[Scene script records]
►

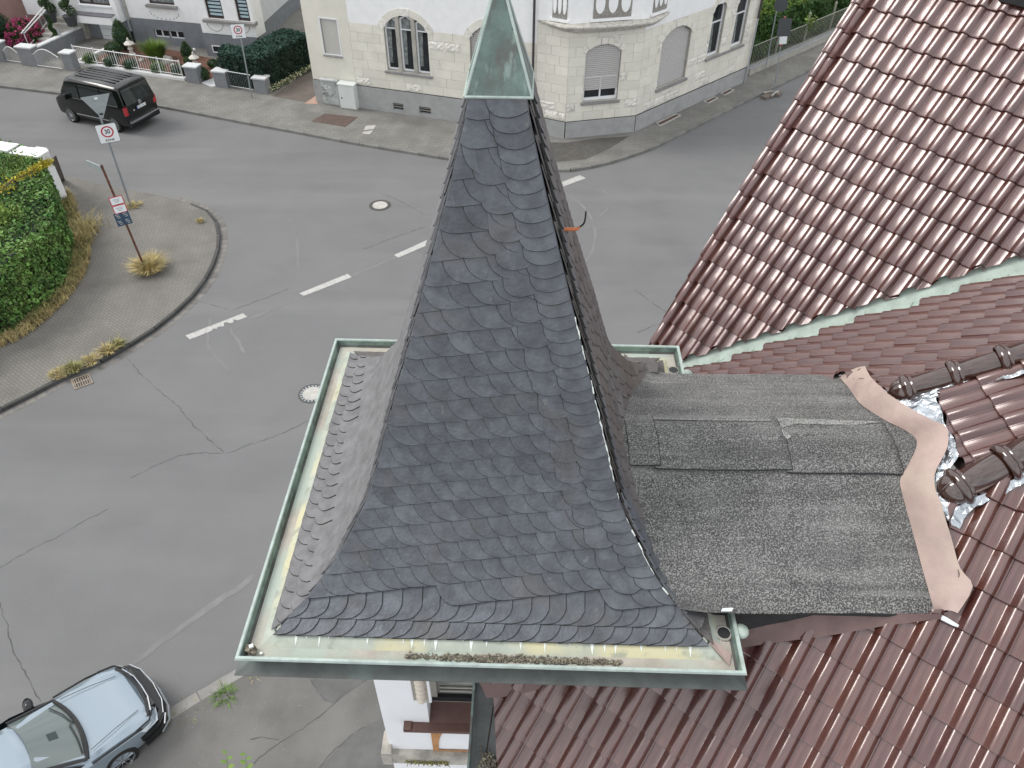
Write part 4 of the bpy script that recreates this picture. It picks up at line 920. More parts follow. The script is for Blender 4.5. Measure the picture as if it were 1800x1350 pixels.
for _ in range(1300):
    q=a.lerp(b_,random.random());pts.append((q+Vector((random.gauss(0,.11),random.gauss(0,.11),.18+abs(random.gauss(0,.08)))),Vector((0,0,1))))
tag(foliage('flower_border',pts[:800],.06,M_wfl,None,up=.6,asp=1),'cream white flowers edging the conifer hedge along the driveway','flower border',None,'stuff')
tag(foliage('flower_border',pts[800:],.07,M_leafb,None,up=.6),'green leaves among the cream flowers along the driveway','flower border',None,'stuff')
# steps, landing, pots with spiral topiary, handrail
t=thing('garden_steps',G(80,80,GZ),'light concrete garden steps rising to the landing with potted topiary','steps')
sd_=Vector((-fd.y,fd.x,0))
if sd_.y<0: sd_=-sd_
s0=G(78,84,GZ);s0=Vector((s0.x,s0.y,0))
for k in range(6):
    c=s0+sd_*(.36*k+.2)+fd*(.10*k);b=MB();b.box((c.x,c.y,GZ+.085*(k+1)),(1.7,.36,.17*(k+1)),math.atan2(fd.y,fd.x));b.build('step',M_conc,t)
c=G(122,66,GZ)+sd_*1.0;b=MB();b.box((c.x,c.y,.62),(2.6,2.0,1.1),math.atan2(fd.y,fd.x));b.build('landing',M_stone,t)
def spiral(c,h,lab,pot=True,r=.42):
    t=thing('spiral_topiary',c,lab,'topiary','spiral topiaries by the steps');z0=.0
    if pot:
        b=MB();b.lathe([(0,0),(.26,0),(.36,.5),(.39,.5),(.39,.56),(.0,.54)],n=14);b.build('pot',M_pot,t,loc=True);z0=.56
    b=MB();b.tube([Vector((0,0,z0)),Vector((0,0,z0+h))],.025,5);b.build('stem',M_wood,t,loc=True)
    pts=[]
    for _ in range(3000):
        s=random.random();a=s*2*math.pi*2.6;rr=r*(1-.75*s);c_=Vector((math.cos(a)*rr*.45,math.sin(a)*rr*.45,z0+.1+s*h));d=Vector((random.gauss(0,1),random.gauss(0,1),random.gauss(0,.7))).normalized();pts.append((c_+d*rr*.62,d))
    v,f=leafmesh(pts,.05);mesh('foliage',v,f,M_leafb,t,loc=True)
spiral(G(92,39,1.15),1.9,'spiral topiary in a dark pot at the head of the garden steps')
spiral(G(128,45,1.15),2.0,'spiral topiary in the big dark pot beside the garage wing')
spiral(G(104,84,GZ),1.7,'slender spiral topiary standing in the ground beside the steps',False,.3)
t=thing('handrail',G(50,82,GZ),'white tubular handrail beside the garden steps','handrail')
for A_,B_ in (((37,59,.95),(77,12,2.1)),((43,58,.95),(80,18,2.0)),((51,81,.25),(84,37,1.0))):
    b=MB();b.tube([G(*A_),G(*B_)],.035,6);b.build('rail',M_paint,t)
for A_,z in (((52,84),1.0),((62,68),1.3),((75,47),1.9)):
    p=G(*A_,GZ);b=MB();b.tube([p,p+Vector((0,0,z))],.025,6);b.build('post',M_paint,t)
t=thing('lamp_post',G(113,84,GZ),'slim pale bollard post with a wire fence at the foot of the landing','post')
p=G(113,84,GZ);b=MB();b.tube([p,p+Vector((0,0,1.0))],.07,8);b.build('post',M_zincpipe,t)
# hydrangea
c=G(36,84,GZ);t=thing('hydrangea',c,'large hydrangea covered in pink flower heads left of the steps','flowering shrub')
pts=[]
for _ in range(2600):
    d=Vector((random.gauss(0,1),random.gauss(0,1),abs(random.gauss(0,.8)))).normalized();pts.append((c+Vector((d.x*1.05,d.y*1.0+1.0,d.z*1.2)),d))
foliage('foliage',pts,.13,M_leafb,t)
pts=[]
for _ in range(150):
    d=Vector((random.gauss(0,1),random.gauss(0,1)-.4,abs(random.gauss(0,.8))+.1)).normalized();q=c+Vector((d.x*1.1,d.y*1.05+1.0,d.z*1.27))
    pts+=[(q+e*.12,e) for e in [Vector((random.gauss(0,1),random.gauss(0,1),random.gauss(0,1))).normalized() for _ in range(26)]]
foliage('flower_heads',pts,.06,M_pink,t,up=.7,asp=1)
shrub((3,72),.8,1.7,M_leafb,'dark green bush at the left edge beside the pink flowers',n=1500,z=GZ)
# pink outbuilding
pk=thing('pink_outbuilding',G(-40,20),'pink rendered outbuilding with a dark flat roof in the top left corner','shed')
A_=G(0,27,2.4);B_=G(53,3,2.4);dd_=(B_-A_);dd_.z=0;dd_.normalize();fr=Frame(A_-dd_*6,B_+dd_*7,-2.6)
uA=6.0;uB=(B_-A_).length+6.0
wallface(fr,[(0,0),(fr.L,0),(fr.L,2.4),(0,2.4)],[],M_pinkw,pk,'wall',-.35)
for u_ in (uA+.6,uB,uB-3.2): panel(fr,[(u_-.09,0),(u_+.09,0),(u_+.09,2.4),(u_-.09,2.4)],-.05,.16,M_brown,pk,'post')
b=MB();b.prism([fr.p(0,2.4,.15),fr.p(uB+.15,2.4,.15),fr.p(uB+.15,2.4,-6),fr.p(0,2.4,-6)],(0,0,.22));b.build('roof',M_fas,pk)
wallface(fr,[(uB+.2,2.4),(fr.L,2.4),(fr.L,4.5),(uB+.2,4.5)],[],M_pinkw,pk,'upper_wall',-.3)
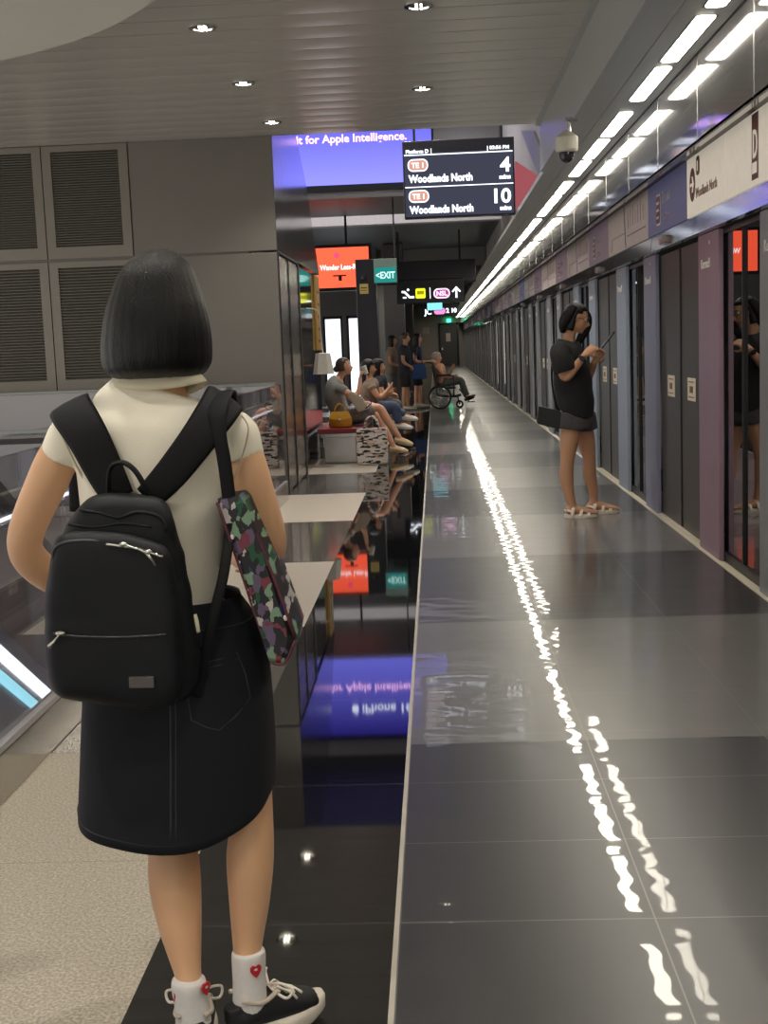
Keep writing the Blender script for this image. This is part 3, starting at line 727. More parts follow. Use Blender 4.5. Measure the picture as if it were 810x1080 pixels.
# green running man light over the end door
bm = bmesh.new(); box(bm, .78, 1.02, YEND-.2, YEND-.1, 2.66, 2.86, bev=.01)
tag(obj('emergency_light', bm, EM('green_lamp', (60, 235, 170), 3.5), smooth='a'), 'small green emergency light over the door at the far end', 'light')
bm = bmesh.new(); box(bm, -.72, -.3, YEND-.03, YEND, 2.0, 2.4, bev=.004); tag(obj('wall_notice', bm, P('pale_notice', (196, 190, 180), .5), smooth='a'), 'small pale notice on the end wall left of the door', 'notice')
# tall light slit column and columns behind the pylon
def column(x, y, w, h, mat, label, slit=None):
    bm = bmesh.new(); box(bm, x-w/2, x+w/2, y, y+w, 0, h, bev=.015); c = tag(obj('column', bm, mat, smooth='a'), label, 'column')
    if slit:
        bm = bmesh.new(); box(bm, x-slit[0], x+slit[0], y-.02, y+.002, slit[1], slit[2], bev=.004); s_ = obj('light_strip', bm, EM('pale_blue_strip', (168, 196, 205), .9), c, 'a'); s_['label'] = 'pale blue lit strip'
    return c
column(-.88, 28.6, .46, 3.62, P('column_grey', (84, 80, 80), .4, .2), 'grey square column behind the hanging EXIT sign', None)
q = at(414, 310, 31.5); column(q.x, 31.5, .26, 3.62, DGREY, 'slim dark column with a tall pale blue lit strip', (.07, 1.5, 3.6))
q = at(427, 340, 38); column(q.x, 38, .5, 3.62, P('column_dark', (58, 56, 60), .4, .2), 'dark column under the left end of the NSL sign', None)
# red reflection painted as glowing fields, dark diagonal brace, high on the right
RP = EM('dim_red_glow', (150, 78, 84), .8)
r = empty('red_poster', (1.28, 15, 3.3), 'dim red triangular poster with grey braces high at right above the soffit', 'poster')
def onx(px, py, X):
    d = fw + RI*((px-405)/F) - UP*((py-540)/F); return V((0, 0, H))+d*(X/d.x)
bm = bmesh.new(); prism(bm, [onx(*q, 1.285) for q in ((543, 170), (543, 222), (570, 188))], V((.012, 0, 0))); obj('red_field', bm, RP, r, False)
bm = bmesh.new(); prism(bm, [onx(*q, 1.285) for q in ((574, 135), (575, 172), (591, 160), (590, 138))], V((.012, 0, 0))); obj('red_field', bm, RP, r, False)
bm = bmesh.new(); prism(bm, [onx(*q, 1.27) for q in ((549, 138), (569, 188), (577, 176), (562, 138))], V((.02, 0, 0))); obj('brace', bm, GREYP, r, False)

# yellow pillar sign beside the seated woman, pendant lamp
ypn = 15.9
a, b = at(335, 302, ypn), at(344, 369, ypn)
bm = bmesh.new(); box(bm, XW-.018, XW+.012, 15.72, 16.17, b.z, 2.27, bev=.004)
r = tag(obj('wall_sign', bm, P('yellow_board', (196, 156, 84), .5), smooth='a'), 'tall narrow yellow board on the mirror wall above the bench', 'sign')
bm = bmesh.new()
for k in range(5): box(bm, XW+.011, XW+.015, 15.80, 16.09, b.z+.1+k*.15, b.z+.13+k*.15)
obj('board_print', bm, BROWN, r, False)
q0, q1 = at(332, 373, 14.6), at(332, 393, 14.6)
c_ = V((XW+.16, 14.6, 0))
r = empty('hanging_lamp', (c_.x, 14.6, q1.z), 'white tapered lamp shade hung from the mirror wall above the bench end', 'lamp')
bm = bmesh.new(); lathe(bm, (c_.x, 14.6, 0), [(.125, q1.z-.02), (.12, q1.z), (.085, q0.z), (.02, q0.z+.006)], 6); obj('lamp_shade', bm, P('lamp_white', (232, 226, 214), .5), r, False)
bm = bmesh.new(); tube(bm, [(c_.x, 14.6, q0.z), (c_.x-.015, 14.6, 1.6), (c_.x-.02, 14.6, 1.75), (c_.x-.06, 14.6, 1.82), (XW-.01, 14.6, 1.84)], [.006], 8, 6); obj('cord', bm, WHT, r)

# ------------------------------------------------------------------ balustrade and escalator void
r = empty('glass_balustrade', (-1.41, 6.5, 0), 'glass balustrade with steel kerb along the left edge of the platform', 'balustrade')
bm = bmesh.new(); box(bm, -1.45, -1.40, 1.2, 11.6, 0, .155, bev=.004); obj('kerb', bm, P('kerb_steel', (168, 162, 152), .14, .9, .05, 2), r, 'a')
bm = bmesh.new(); box(bm, -1.445, -1.405, 1.2, 11.6, .155, .175); obj('glazing_channel', bm, P('channel_steel', (200, 200, 200), .3, .8), r, False)
for k in range(6):
    y0 = 1.25+1.72*k
    bm = bmesh.new(); box(bm, -1.432, -1.418, y0, y0+1.7, .16, 1.068); obj('glass_pane', bm, GLASSB, r, False)
bm = bmesh.new(); tube(bm, [(-1.50, 1.2, .82), (-1.50, 11.5, .82)], [.018], 12, 1); obj('handrail', bm, CHROME, r)
bm = bmesh.new(); box(bm, -1.51, -1.49, 1.2, 11.5, .832, .842); o = obj('handrail_light', bm, EM('rail_light', (235, 242, 245), 2.2), r, False)
# cross balustrade in front of the louvre wall
r = empty('glass_balustrade', (-4.5, 11.6, 0), 'far glass balustrade crossing in front of the louvre wall', 'balustrade')
bm = bmesh.new(); box(bm, -8, -1.47, 11.6, 11.615, .1, 1.06); obj('glass_pane', bm, GLASSB, r, False)
bm = bmesh.new(); box(bm, -8, -1.47, 11.59, 11.63, 1.055, 1.085, bev=.004); box(bm, -8, -1.47, 11.585, 11.63, .70, .73); obj('handrail', bm, P('rail_grey', (120, 124, 122), .3, .6), r, 'a')
bm = bmesh.new(); box(bm, -8, -1.47, 11.64, 11.66, .0, .68); obj('kick_panel', bm, DGREY, r, False)
# escalator going down
r = empty('escalator', (-2.4, 5.2, 0), 'escalator going down in the opening left of the platform, lit skirt strips', 'escalator')
P0, P1 = V((-1.9, 4.2, .78)), V((-1.9, 11.2, -3.44))
def slopebox(bm, x0, x1, dz0, dz1, a=P0, b=P1):
    for_ = [V((x0, a.y, a.z+dz0)), V((x1, a.y, a.z+dz0)), V((x1, a.y, a.z+dz1)), V((x0, a.y, a.z+dz1))]
    d = V((0, b.y-a.y, b.z-a.z)); prism(bm, for_, d)
bm = bmesh.new(); slopebox(bm, -1.99, -1.80, -.55, -.02); slopebox(bm, -3.05, -2.86, -.55, -.02); obj('skirt', bm, P('esc_steel', (172, 176, 184), .4, .3), r, False)
bm = bmesh.new(); slopebox(bm, -1.93, -1.90, -.02, .7); slopebox(bm, -2.96, -2.93, -.02, .7); obj('side_glass', bm, GLASSB, r, False)
bm = bmesh.new(); slopebox(bm, -1.95, -1.88, .70, .76); slopebox(bm, -2.98, -2.91, .70, .76); obj('handrail', bm, BLK, r, False)
bm = bmesh.new(); slopebox(bm, -1.80, -1.792, -.175, -.105); obj('light_strip', bm, EM('esc_white', (240, 248, 250), 2.5), r, False)
bm = bmesh.new(); slopebox(bm, -1.80, -1.792, -.27, -.215); obj('light_strip', bm, EM('esc_cyan', (150, 220, 232), 1.6), r, False)
bm = bmesh.new()
nst = 24
for k in range(nst):
    y0 = P0.y+(P1.y-P0.y)*k/nst; z0 = P0.z+(P1.z-P0.z)*k/nst-.6
    box(bm, -2.86, -1.99, y0, y0+.3, z0-.3, z0)
obj('steps', bm, DGREY, r, False)

# ------------------------------------------------------------------ bench with red seat
r = empty('platform_bench', (-1.12, 16.8, 0), 'bench with dark red seat along the mirror wall', 'bench')
bm = bmesh.new(); box(bm, XW+.03, -.88, 14.9, 19.6, .37, .43, bev=.012); obj('seat', bm, P('dark_red_vinyl', (128, 34, 42), .4), r, 'a')
bm = bmesh.new(); box(bm, XW+.06, -.92, 14.95, 19.55, .32, .37, bev=.005); obj('seat_frame', bm, STEEL, r, 'a')
for yy in (15.15, 16.6, 18.0, 19.35):
    bm = bmesh.new(); box(bm, XW+.08, -.98, yy-.03, yy+.03, 0, .33, bev=.008); obj('leg', bm, STEEL, r, 'a')
# patterned tote on the floor
a = at(376, 452, 14.78); b = at(409, 487, 14.78)
x0, x1, zt = a.x, b.x, a.z
def pattern(name, scale, cols):
    t = NT(name); bb = t.n('ShaderNodeBsdfPrincipled', _Roughness=.6)
    tc = t.n('ShaderNodeTexCoord'); mp = t.n('ShaderNodeMapping'); mp.inputs['Scale'].default_value = scale; t.l(tc.outputs['Object'], mp.inputs[0])
    v = t.n('ShaderNodeTexVoronoi', _Scale=1.0); v.distance = 'CHEBYCHEV'; t.l(mp.outputs[0], v.inputs['Vector'])
    sp = t.n('ShaderNodeSeparateColor'); t.l(v.outputs['Color'], sp.inputs[0])
    rp = t.n('ShaderNodeValToRGB'); rp.color_ramp.interpolation = 'CONSTANT'
    e = rp.color_ramp.elements; e[0].position = 0; e[0].color = S(cols[0]); e[1].position = 1/len(cols); e[1].color = S(cols[1])
    for i, c in enumerate(cols[2:]): k = e.new((i+2)/len(cols)); k.color = S(c)
    t.l(sp.outputs[0], rp.inputs[0]); t.l(rp.outputs[0], bb.inputs['Base Color']); t.l(bb.outputs[0], t.out.inputs[0]); return t.m
TOTE1 = pattern('lettered_canvas', (17, 17, 55), [(40, 34, 36), (222, 212, 206), (226, 218, 212), (206, 176, 168), (228, 220, 214), (44, 38, 40), (200, 176, 150), (216, 206, 200)])
r = empty('tote_bag', ((x0+x1)/2, 14.8, 0), 'tote bag covered in black, white and pink print on the floor by the bench', 'tote bag')
bm = bmesh.new()
rs = []
for z, g, yd in ((0.005, -.01, .07), (.03, .0, .08), (.2, .005, .075), (zt-.02, .0, .05), (zt, -.003, .045)):
    rs.append([V((x, 14.8+y, z)) for x, y in ((x0-g, -yd), ((x0+x1)/2, -yd*1.1), (x1+g, -yd), (x1+g, yd), ((x0+x1)/2, yd*1.1), (x0-g, yd))])
rings_mesh(bm, rs, cap=(True, False)); o = obj('bag_body', bm, TOTE1, r, 'a'); thick(o.data, .005)
for s in (-1, 1):
    bm = bmesh.new(); tube(bm, [(x0+.09, 14.8+s*.05, zt-.02), (x0+.12, 14.8+s*.05, zt+.1), ((x0+x1)/2, 14.8+s*.03, zt+.14), (x1-.12, 14.8+s*.05, zt+.1), (x1-.09, 14.8+s*.05, zt-.02)], [(.012, .004)], 8, 5, ref=X_); obj('handle', bm, TOTE1, r)
# yellow handbag on the bench
a = at(347, 437, 15.1); b = at(371, 451, 15.1)
r = empty('handbag', ((a.x+b.x)/2, 15.1, .43), 'mustard yellow leather handbag on the bench beside the seated woman in grey', 'handbag')
YL = P('mustard_leather', (206, 148, 34), .4, 0, .06, 20)
zt = .43+.19
bm = bmesh.new()
rs = []
for z, g, yd in ((.432, -.01, .05), (.45, .004, .06), (.54, .0, .055), (zt-.01, -.03, .035), (zt, -.035, .025)):
    rs.append([V((x, 15.1+y, z)) for x, y in ((a.x-g, -yd), (b.x+g, -yd), (b.x+g, yd), (a.x-g, yd))])
rings_mesh(bm, rs); bmesh.ops.bevel(bm, geom=bm.edges[:], offset=.008, segments=2, affect='EDGES'); obj('bag_body', bm, YL, r)
bm = bmesh.new(); prism(bm, [V((a.x+.03, 15.04, zt)), V((a.x+.0, 15.033, .545)), V(((a.x+b.x)/2, 15.03, .515)), V((b.x-.0, 15.033, .545)), V((b.x-.03, 15.04, zt))], V((0, -.006, 0))); obj('flap', bm, P('mustard_leather_flap', (220, 164, 48), .4), r, False)
bm = bmesh.new(); tube(bm, [(a.x+.06, 15.1, zt-.005), (a.x+.09, 15.1, zt+.06), ((a.x+b.x)/2, 15.1, zt+.09), (b.x-.09, 15.1, zt+.06), (b.x-.06, 15.1, zt-.005)], [.008], 8, 5); obj('handle', bm, YL, r)
bm = bmesh.new(); box(bm, (a.x+b.x)/2-.015, (a.x+b.x)/2+.015, 15.018, 15.026, .52, .545, bev=.003); obj('clasp', bm, SILV, r, 'a')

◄

Tally the lines of the records holding the word "Measure", then state only the tally.

2